03 Haziran 2014 21:21 | 2569 kez okundu
Devrimci ruhunu şiirlerine yansıtan, inandığı değerler uğruna yıllarca sürgün ve hapis hayatı yaşayan bir dünya şairi Nazım Hikmet; şiirleriyle Anadolu insanının acısını, hüznünü, coşkusunu arı Türkçesi ile anlatan, hayatı boyunca ezilenlerin yanında yer alan ve onlarla omuz omuza mücadele eden bir usta şair Ahmed Arif; aynı değerler uğruna mücadele etmiş yoksulun, işçinin, emekçinin haklarını hikayeleriyle dile getiren usta yazarımız Orhan Kemal’i ölüm yıl dönümlerinde saygıyla anıyoruz.
Nazım Hikmet, yaşamı boyunca sanatı ile toplumsal mücadeleyi birleştirmiş, memleket hasretini, memleket sevdasını yüreğinin derinliklerinde duyan devrimci bir ozandı. Nazım’ın dizeleri, Bursa’da havlucu Recep’in dokumasında emek, Bayburtlu Zihni’nin gözlerinde umut, Nurettin Eşfak’ın mavzerinde direniş, Akşehir yolundaki kağnıların tekerlek gıcırtılarında zafere inanç oldu. O’nun dizeleri, Bursa ve Çankırı mahpushane duvarlarını yerle yeksan ederek, Ulucanlar darağacında Denizlere onur, cellatlara tokat oldu. O, Karadeniz’de silah taşıyan takanın kaptanı, Kömürtepe’de bayrak, Ege’de pamuk, Bitlis’te tütün, İspanya’da tankların önünde direnişçi, Habeşistan’da faşizme karşı savaşanlara katık, Hiroşima ve Nagazaki’de çocuklara şeker oldu.
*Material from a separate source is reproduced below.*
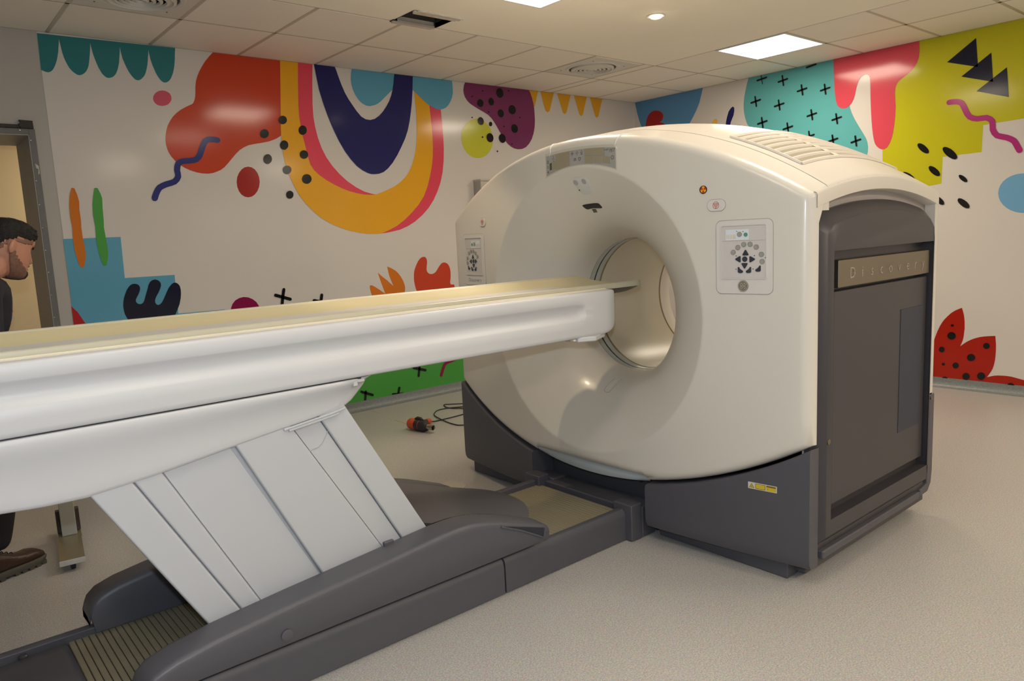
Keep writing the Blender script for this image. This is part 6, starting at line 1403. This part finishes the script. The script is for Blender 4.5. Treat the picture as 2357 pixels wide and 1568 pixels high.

O hep şiirler yazdı ve tepeden tırnağa insandı. Memleket hasretiyle yanıyordu dünya şairinin yüreği. Hapislerde, sürgünlerde, kavga ve hasretle geçen ömrü, 51 yıl önce 3 Haziran 1963’te çok sevdiği ülkesinden uzakta son buldu.
O’nun izinden giden Ahmed Arif ise, her türlü gericiliğe karşı çıkmış, insana ve genel anlamda halka yönelik saldırılara, sömürüye hep karşı olmuş ve bu duruşunu hiçbir zaman bozmamış, yılmaz, yiğit bir kavgacıydı. Halkın yaralarından doğmuş olan mısralarını oluşturan sözcükler tekrar halkın yaralarını sarmak için ona döner. Ahmed Arif'in şiirini kurarken gıdasını aldığı kaynak “halkın bitip tükenmek bilmeyen toprağı”ndan başkası değildi.
Çalışan fakirlerin yazarı olarak nitelenen Orhan Kemal, emeği anlatmış, ama kendi emeğinin değeri bilinmemiş toplumcu bir yazar, hayatının son günlerine kadar çalışmış, üretmiş; roman, hikâye, senaryo ve oyun alanlarında onlarca esere imza atmış bir kalem emekçisiydi. Orhan Kemal'in ruhu, bugün yalnızca onlarca roman ve yüzlerce öyküyle değil, yazarın yapıtlarında defalarca irdelediği haksızlık ve ayrımcılık gibi sorunlara karşı yürütülen canlı mücadeleyle de aramızda dolaşıyor.
Hasan Hüseyin Korkmazgil’in deyimiyle, onlar, “bir kırmızı gül dalı şimdi uzakta”. Rahat uyuyun büyük ustalar. Sizlerin aydınlığını karartamayacaklar; ışığınız ışığımız olacaktır.